Do this
Write out the data below in full, unchanged, minus the images.

Raw data
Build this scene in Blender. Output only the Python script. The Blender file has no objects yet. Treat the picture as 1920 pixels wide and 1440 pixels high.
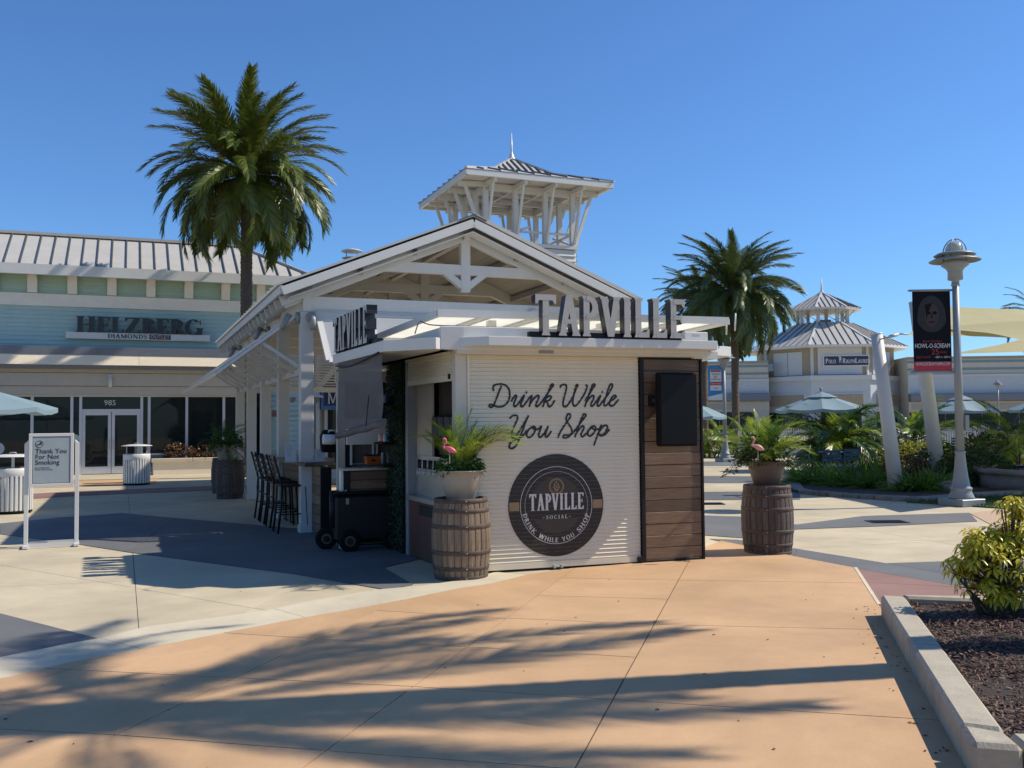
import bpy, bmesh, math, random
from mathutils import Vector, Matrix
rnd = random.Random(7)
PI = math.pi
SC = bpy.context.scene
COL = SC.collection
# ---------------------------------------------------------------- camera
F_PX, EYE = 1760.0, 1.7
PIT, ROL = math.radians(2.29), math.radians(-0.5)
def _rot():
    R0 = Matrix(((1, 0, 0), (0, 0, 1), (0, 1, 0)))
    c, s = math.cos(PIT), math.sin(PIT)
    P = Matrix(((1, 0, 0), (0, c, -s), (0, s, c)))
    c, s = math.cos(ROL), math.sin(ROL)
    Q = Matrix(((c, s, 0), (-s, c, 0), (0, 0, 1)))
    return Q @ P @ R0
RC = _rot()
cam_d = bpy.data.cameras.new('camera')
cam = bpy.data.objects.new('camera', cam_d)
COL.objects.link(cam)
cam_d.sensor_width = 36.0
cam_d.lens = 36.0 * F_PX / 1920.0
cam_d.clip_end = 3000.0
mw = Matrix((RC[0], RC[1], -Vector(RC[2]))).transposed()
cam.matrix_world = Matrix.Translation((0, 0, EYE)) @ mw.to_4x4()
SC.camera = cam
# ---------------------------------------------------------------- light
SUN_AZ, SUN_EL = math.radians(80.5), math.radians(44.5)
W = bpy.data.worlds.new('World'); SC.world = W; W.use_nodes = True
nt = W.node_tree
bg = nt.nodes['Background']
sky = nt.nodes.new('ShaderNodeTexSky')
sky.sky_type = 'NISHITA'; sky.sun_disc = False
sky.sun_elevation = SUN_EL; sky.sun_rotation = SUN_AZ
sky.air_density = 1.0; sky.dust_density = 0.25; sky.ozone_density = 3.0; sky.altitude = 0
tint = nt.nodes.new('ShaderNodeVectorMath'); tint.operation = 'MULTIPLY'; tint.inputs[1].default_value = (.68, 1.03, 1.44)   # deep clear-air blue
nt.links.new(sky.outputs[0], tint.inputs[0]); nt.links.new(tint.outputs[0], bg.inputs[0]); bg.inputs[1].default_value = 0.093
sd = bpy.data.lights.new('sun', 'SUN'); sd.energy = 5.0; sd.angle = math.radians(0.53); sd.color = (1, 0.92, 0.8)
sun = bpy.data.objects.new('sun', sd); COL.objects.link(sun)
sv = Vector((math.sin(SUN_AZ) * math.cos(SUN_EL), math.cos(SUN_AZ) * math.cos(SUN_EL), math.sin(SUN_EL)))
sun.rotation_euler = (-sv).to_track_quat('-Z', 'Y').to_euler(); sun.location = (30, 0, 40)
SC.view_settings.view_transform = 'Standard'; SC.view_settings.look = 'None'
SC.view_settings.gamma = 1; SC.view_settings.use_curve_mapping = False
SC.view_settings.exposure = 0.17
# ---------------------------------------------------------------- helpers
def ray(px, py):
    v = Vector(((px - 960) / F_PX, -(py - 720) / F_PX, 1.0))
    return RC.transposed() @ v
def G(px, py, z=0.0):
    d = ray(px, py); t = (z - EYE) / d.z
    return Vector((d.x * t, d.y * t, z))
def srgb(r, g, b):
    f = lambda c: ((c / 255 + .055) / 1.055) ** 2.4 if c > 10 else c / 255 / 12.92
    return (f(r), f(g), f(b))
MATS = {}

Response
Build this scene in Blender. Output only the Python script. The Blender file has no objects yet. Treat the picture as 1920 pixels wide and 1440 pixels high.
import bpy, bmesh, math, random
from mathutils import Vector, Matrix
rnd = random.Random(7)
PI = math.pi
SC = bpy.context.scene
COL = SC.collection
# ---------------------------------------------------------------- camera
F_PX, EYE = 1760.0, 1.7
PIT, ROL = math.radians(2.29), math.radians(-0.5)
def _rot():
    R0 = Matrix(((1, 0, 0), (0, 0, 1), (0, 1, 0)))
    c, s = math.cos(PIT), math.sin(PIT)
    P = Matrix(((1, 0, 0), (0, c, -s), (0, s, c)))
    c, s = math.cos(ROL), math.sin(ROL)
    Q = Matrix(((c, s, 0), (-s, c, 0), (0, 0, 1)))
    return Q @ P @ R0
RC = _rot()
cam_d = bpy.data.cameras.new('camera')
cam = bpy.data.objects.new('camera', cam_d)
COL.objects.link(cam)
cam_d.sensor_width = 36.0
cam_d.lens = 36.0 * F_PX / 1920.0
cam_d.clip_end = 3000.0
mw = Matrix((RC[0], RC[1], -Vector(RC[2]))).transposed()
cam.matrix_world = Matrix.Translation((0, 0, EYE)) @ mw.to_4x4()
SC.camera = cam
# ---------------------------------------------------------------- light
SUN_AZ, SUN_EL = math.radians(80.5), math.radians(44.5)
W = bpy.data.worlds.new('World'); SC.world = W; W.use_nodes = True
nt = W.node_tree
bg = nt.nodes['Background']
sky = nt.nodes.new('ShaderNodeTexSky')
sky.sky_type = 'NISHITA'; sky.sun_disc = False
sky.sun_elevation = SUN_EL; sky.sun_rotation = SUN_AZ
sky.air_density = 1.0; sky.dust_density = 0.25; sky.ozone_density = 3.0; sky.altitude = 0
tint = nt.nodes.new('ShaderNodeVectorMath'); tint.operation = 'MULTIPLY'; tint.inputs[1].default_value = (.68, 1.03, 1.44)   # deep clear-air blue
nt.links.new(sky.outputs[0], tint.inputs[0]); nt.links.new(tint.outputs[0], bg.inputs[0]); bg.inputs[1].default_value = 0.093
sd = bpy.data.lights.new('sun', 'SUN'); sd.energy = 5.0; sd.angle = math.radians(0.53); sd.color = (1, 0.92, 0.8)
sun = bpy.data.objects.new('sun', sd); COL.objects.link(sun)
sv = Vector((math.sin(SUN_AZ) * math.cos(SUN_EL), math.cos(SUN_AZ) * math.cos(SUN_EL), math.sin(SUN_EL)))
sun.rotation_euler = (-sv).to_track_quat('-Z', 'Y').to_euler(); sun.location = (30, 0, 40)
SC.view_settings.view_transform = 'Standard'; SC.view_settings.look = 'None'
SC.view_settings.gamma = 1; SC.view_settings.use_curve_mapping = False
SC.view_settings.exposure = 0.17
# ---------------------------------------------------------------- helpers
def ray(px, py):
    v = Vector(((px - 960) / F_PX, -(py - 720) / F_PX, 1.0))
    return RC.transposed() @ v
def G(px, py, z=0.0):
    d = ray(px, py); t = (z - EYE) / d.z
    return Vector((d.x * t, d.y * t, z))
def srgb(r, g, b):
    f = lambda c: ((c / 255 + .055) / 1.055) ** 2.4 if c > 10 else c / 255 / 12.92
    return (f(r), f(g), f(b))
MATS = {}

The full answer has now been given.